_Requirement_.
The lines below are to be quoted exactly, from the first through the one that contains "scene.cycles.max_bounces = 10;".

Scripts that build scenes:
** start **

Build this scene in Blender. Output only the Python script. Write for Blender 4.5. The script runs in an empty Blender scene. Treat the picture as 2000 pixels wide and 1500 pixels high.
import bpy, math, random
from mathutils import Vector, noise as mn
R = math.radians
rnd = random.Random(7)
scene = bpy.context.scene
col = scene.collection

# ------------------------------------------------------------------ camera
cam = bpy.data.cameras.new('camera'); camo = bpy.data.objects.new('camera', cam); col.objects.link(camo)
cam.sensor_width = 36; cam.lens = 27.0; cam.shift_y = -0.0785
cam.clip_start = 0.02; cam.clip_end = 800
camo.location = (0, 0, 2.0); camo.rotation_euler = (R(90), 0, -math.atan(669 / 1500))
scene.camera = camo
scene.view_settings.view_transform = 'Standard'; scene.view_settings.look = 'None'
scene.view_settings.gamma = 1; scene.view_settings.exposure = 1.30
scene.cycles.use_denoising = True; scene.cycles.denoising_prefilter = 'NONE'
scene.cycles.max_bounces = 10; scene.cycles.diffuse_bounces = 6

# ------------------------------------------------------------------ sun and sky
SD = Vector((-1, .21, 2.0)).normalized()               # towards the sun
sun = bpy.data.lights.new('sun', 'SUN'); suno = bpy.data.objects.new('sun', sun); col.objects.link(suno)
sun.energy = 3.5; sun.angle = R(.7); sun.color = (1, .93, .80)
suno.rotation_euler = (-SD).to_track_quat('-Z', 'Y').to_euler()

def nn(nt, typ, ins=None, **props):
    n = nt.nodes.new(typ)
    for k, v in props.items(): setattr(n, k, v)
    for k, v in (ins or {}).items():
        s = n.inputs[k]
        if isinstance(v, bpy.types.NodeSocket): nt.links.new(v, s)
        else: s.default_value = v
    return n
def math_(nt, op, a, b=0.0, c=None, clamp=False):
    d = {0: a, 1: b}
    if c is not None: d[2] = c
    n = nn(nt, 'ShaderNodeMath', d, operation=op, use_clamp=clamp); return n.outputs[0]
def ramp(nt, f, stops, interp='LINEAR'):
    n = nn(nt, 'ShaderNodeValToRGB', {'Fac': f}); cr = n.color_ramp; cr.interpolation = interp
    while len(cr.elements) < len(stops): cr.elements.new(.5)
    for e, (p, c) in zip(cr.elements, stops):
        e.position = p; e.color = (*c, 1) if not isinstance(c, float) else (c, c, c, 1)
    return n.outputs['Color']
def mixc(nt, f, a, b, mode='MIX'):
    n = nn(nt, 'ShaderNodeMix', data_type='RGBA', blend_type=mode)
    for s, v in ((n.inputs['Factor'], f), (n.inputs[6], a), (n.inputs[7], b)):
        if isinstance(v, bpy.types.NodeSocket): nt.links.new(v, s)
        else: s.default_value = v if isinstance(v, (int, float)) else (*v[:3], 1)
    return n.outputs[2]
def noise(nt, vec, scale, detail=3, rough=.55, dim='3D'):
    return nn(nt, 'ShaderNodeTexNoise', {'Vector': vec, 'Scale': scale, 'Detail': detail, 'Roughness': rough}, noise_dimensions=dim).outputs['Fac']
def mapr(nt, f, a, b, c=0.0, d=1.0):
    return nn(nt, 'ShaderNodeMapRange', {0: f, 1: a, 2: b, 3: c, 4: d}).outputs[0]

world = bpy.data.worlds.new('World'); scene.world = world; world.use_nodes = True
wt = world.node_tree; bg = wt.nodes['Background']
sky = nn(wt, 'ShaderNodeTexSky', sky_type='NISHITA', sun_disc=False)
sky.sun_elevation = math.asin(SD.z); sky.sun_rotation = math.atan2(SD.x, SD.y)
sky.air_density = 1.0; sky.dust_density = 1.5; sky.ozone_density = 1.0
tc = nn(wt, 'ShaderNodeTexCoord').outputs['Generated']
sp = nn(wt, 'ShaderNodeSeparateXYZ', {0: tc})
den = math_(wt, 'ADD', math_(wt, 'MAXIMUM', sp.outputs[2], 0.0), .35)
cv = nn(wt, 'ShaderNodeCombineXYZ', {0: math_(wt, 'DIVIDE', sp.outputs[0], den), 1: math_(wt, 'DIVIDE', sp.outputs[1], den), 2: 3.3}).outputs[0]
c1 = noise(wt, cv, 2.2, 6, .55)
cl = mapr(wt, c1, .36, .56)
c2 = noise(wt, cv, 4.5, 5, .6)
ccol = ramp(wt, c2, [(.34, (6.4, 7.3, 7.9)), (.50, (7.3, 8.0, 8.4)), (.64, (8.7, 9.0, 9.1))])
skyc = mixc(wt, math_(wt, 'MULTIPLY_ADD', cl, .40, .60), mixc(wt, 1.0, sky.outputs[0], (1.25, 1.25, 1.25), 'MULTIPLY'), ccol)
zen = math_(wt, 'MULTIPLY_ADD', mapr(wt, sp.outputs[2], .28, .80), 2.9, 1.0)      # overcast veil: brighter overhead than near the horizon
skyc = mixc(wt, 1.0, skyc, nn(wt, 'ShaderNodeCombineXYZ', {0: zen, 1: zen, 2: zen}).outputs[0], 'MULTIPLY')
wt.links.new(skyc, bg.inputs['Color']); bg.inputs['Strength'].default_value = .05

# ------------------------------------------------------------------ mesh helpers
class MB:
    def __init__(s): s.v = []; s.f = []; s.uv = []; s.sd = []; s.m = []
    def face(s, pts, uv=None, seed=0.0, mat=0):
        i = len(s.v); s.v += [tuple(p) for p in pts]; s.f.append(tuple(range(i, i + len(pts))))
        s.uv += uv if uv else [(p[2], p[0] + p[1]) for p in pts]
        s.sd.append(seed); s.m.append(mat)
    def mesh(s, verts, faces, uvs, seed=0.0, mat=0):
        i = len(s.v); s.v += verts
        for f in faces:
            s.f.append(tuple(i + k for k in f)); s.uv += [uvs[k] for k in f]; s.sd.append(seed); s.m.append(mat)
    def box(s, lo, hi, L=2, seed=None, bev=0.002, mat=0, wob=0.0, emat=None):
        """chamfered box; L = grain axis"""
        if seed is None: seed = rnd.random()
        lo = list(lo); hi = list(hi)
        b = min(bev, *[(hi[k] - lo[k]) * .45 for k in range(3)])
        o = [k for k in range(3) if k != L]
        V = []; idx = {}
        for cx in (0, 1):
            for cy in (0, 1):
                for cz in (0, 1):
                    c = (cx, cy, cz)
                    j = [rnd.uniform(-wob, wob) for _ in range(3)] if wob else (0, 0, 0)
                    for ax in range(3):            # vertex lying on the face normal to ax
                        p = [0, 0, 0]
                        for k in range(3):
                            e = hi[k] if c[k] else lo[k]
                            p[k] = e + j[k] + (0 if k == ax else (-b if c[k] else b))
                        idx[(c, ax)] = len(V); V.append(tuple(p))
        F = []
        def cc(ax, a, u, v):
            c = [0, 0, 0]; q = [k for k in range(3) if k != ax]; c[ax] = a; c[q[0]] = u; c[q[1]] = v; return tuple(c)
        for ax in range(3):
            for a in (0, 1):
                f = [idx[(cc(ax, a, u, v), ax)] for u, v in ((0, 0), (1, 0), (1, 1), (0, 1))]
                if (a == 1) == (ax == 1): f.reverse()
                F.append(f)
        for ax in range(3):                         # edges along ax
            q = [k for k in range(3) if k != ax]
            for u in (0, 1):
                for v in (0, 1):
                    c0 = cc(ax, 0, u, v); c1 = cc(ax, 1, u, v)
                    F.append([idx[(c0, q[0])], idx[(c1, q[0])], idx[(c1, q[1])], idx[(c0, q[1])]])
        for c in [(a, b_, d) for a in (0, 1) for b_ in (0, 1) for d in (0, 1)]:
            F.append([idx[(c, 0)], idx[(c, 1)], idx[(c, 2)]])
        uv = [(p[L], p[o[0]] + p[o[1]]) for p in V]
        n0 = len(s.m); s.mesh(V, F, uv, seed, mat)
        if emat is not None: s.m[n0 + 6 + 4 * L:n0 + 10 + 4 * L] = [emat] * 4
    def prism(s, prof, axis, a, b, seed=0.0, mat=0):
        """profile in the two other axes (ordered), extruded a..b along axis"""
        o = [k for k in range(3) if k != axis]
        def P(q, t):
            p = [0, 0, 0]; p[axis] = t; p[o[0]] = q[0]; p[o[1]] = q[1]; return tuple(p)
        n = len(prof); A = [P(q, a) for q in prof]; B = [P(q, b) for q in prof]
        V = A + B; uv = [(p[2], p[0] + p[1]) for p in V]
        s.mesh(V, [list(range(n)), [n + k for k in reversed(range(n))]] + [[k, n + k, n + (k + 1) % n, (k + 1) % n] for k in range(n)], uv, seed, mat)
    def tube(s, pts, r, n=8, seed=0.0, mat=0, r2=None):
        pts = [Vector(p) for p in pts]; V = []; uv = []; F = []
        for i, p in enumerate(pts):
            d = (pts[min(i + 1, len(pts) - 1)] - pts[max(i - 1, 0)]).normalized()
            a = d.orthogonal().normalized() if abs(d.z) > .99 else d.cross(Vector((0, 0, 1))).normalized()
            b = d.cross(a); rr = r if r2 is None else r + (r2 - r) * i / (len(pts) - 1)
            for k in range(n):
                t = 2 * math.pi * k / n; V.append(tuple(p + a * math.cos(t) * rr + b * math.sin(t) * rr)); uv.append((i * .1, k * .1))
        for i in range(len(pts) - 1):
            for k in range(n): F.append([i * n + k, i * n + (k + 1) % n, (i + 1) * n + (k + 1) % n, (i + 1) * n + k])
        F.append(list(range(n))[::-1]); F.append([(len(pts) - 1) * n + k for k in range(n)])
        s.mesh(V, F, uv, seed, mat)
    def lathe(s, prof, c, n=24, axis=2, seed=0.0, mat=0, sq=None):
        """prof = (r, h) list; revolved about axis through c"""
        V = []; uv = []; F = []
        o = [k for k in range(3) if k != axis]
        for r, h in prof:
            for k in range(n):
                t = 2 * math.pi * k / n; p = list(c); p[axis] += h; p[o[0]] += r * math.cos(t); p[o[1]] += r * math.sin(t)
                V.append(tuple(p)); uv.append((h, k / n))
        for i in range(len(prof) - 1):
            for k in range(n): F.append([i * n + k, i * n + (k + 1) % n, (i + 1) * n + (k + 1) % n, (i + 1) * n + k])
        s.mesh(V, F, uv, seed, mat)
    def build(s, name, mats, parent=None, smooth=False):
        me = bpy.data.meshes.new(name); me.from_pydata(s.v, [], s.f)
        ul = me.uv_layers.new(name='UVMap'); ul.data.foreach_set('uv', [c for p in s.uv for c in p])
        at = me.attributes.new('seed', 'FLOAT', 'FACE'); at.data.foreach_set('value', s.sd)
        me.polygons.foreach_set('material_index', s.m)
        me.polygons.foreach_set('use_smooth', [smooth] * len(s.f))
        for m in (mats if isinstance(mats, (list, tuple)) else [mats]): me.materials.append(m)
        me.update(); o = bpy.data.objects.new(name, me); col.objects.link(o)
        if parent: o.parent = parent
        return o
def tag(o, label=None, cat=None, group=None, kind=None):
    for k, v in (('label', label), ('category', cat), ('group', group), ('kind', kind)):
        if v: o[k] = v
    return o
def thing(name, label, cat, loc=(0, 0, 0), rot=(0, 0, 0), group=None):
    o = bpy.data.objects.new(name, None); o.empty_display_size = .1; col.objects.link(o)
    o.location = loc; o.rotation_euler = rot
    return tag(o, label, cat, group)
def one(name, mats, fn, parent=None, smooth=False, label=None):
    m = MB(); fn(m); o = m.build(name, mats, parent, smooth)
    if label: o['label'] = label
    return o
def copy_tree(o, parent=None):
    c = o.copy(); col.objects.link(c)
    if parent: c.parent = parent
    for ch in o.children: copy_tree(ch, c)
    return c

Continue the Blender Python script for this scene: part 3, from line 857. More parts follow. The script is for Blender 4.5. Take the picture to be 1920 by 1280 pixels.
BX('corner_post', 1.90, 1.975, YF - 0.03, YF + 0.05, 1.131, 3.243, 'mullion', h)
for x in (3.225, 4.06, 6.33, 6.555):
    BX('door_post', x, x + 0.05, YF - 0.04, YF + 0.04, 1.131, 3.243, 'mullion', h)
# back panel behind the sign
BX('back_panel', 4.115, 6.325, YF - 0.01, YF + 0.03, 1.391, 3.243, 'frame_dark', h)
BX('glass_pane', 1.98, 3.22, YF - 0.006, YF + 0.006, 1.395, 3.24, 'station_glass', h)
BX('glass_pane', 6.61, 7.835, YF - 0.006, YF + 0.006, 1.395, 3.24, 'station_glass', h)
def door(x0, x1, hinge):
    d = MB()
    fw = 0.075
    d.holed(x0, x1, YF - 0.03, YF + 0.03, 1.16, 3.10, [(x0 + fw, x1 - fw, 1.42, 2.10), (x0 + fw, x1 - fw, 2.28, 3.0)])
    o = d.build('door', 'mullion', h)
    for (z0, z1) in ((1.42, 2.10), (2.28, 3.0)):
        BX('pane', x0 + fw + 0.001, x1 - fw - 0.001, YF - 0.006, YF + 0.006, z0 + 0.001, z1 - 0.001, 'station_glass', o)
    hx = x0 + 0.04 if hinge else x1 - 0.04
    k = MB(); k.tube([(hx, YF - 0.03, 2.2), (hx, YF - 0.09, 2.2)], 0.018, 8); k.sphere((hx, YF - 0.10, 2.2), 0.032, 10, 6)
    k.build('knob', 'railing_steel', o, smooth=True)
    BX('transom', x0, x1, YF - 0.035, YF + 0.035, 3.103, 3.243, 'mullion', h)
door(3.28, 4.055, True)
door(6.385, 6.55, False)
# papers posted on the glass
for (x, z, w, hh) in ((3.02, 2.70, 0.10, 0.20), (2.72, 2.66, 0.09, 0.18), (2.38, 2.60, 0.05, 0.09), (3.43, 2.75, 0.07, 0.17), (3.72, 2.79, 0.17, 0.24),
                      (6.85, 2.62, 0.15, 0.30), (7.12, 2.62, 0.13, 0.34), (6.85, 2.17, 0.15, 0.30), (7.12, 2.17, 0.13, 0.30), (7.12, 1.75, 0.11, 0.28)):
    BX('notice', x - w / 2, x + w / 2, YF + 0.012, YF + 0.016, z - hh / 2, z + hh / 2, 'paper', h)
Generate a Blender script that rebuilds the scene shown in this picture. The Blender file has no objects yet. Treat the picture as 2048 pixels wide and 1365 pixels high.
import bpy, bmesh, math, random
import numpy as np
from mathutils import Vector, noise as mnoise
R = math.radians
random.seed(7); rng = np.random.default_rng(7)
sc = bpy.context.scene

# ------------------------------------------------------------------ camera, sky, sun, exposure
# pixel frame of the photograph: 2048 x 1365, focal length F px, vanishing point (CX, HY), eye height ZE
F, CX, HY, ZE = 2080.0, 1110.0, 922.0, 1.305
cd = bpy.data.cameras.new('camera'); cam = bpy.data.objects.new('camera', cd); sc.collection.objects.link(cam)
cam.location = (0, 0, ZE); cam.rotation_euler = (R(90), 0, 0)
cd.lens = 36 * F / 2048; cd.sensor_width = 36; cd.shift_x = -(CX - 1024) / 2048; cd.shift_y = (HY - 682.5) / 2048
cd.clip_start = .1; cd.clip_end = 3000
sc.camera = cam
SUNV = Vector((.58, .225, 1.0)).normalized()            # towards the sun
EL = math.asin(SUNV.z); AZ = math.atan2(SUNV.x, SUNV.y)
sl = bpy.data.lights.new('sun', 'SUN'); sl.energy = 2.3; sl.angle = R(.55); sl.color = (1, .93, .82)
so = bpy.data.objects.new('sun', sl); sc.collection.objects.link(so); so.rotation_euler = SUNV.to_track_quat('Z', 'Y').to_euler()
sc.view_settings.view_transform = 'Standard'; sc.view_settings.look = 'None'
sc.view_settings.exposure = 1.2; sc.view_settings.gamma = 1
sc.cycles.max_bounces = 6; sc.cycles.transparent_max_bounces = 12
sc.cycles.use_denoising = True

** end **

_The reply_.
Build this scene in Blender. Output only the Python script. Write for Blender 4.5. The script runs in an empty Blender scene. Treat the picture as 2000 pixels wide and 1500 pixels high.
import bpy, math, random
from mathutils import Vector, noise as mn
R = math.radians
rnd = random.Random(7)
scene = bpy.context.scene
col = scene.collection

# ------------------------------------------------------------------ camera
cam = bpy.data.cameras.new('camera'); camo = bpy.data.objects.new('camera', cam); col.objects.link(camo)
cam.sensor_width = 36; cam.lens = 27.0; cam.shift_y = -0.0785
cam.clip_start = 0.02; cam.clip_end = 800
camo.location = (0, 0, 2.0); camo.rotation_euler = (R(90), 0, -math.atan(669 / 1500))
scene.camera = camo
scene.view_settings.view_transform = 'Standard'; scene.view_settings.look = 'None'
scene.view_settings.gamma = 1; scene.view_settings.exposure = 1.30
scene.cycles.use_denoising = True; scene.cycles.denoising_prefilter = 'NONE'
scene.cycles.max_bounces = 10; scene.cycles.diffuse_bounces = 6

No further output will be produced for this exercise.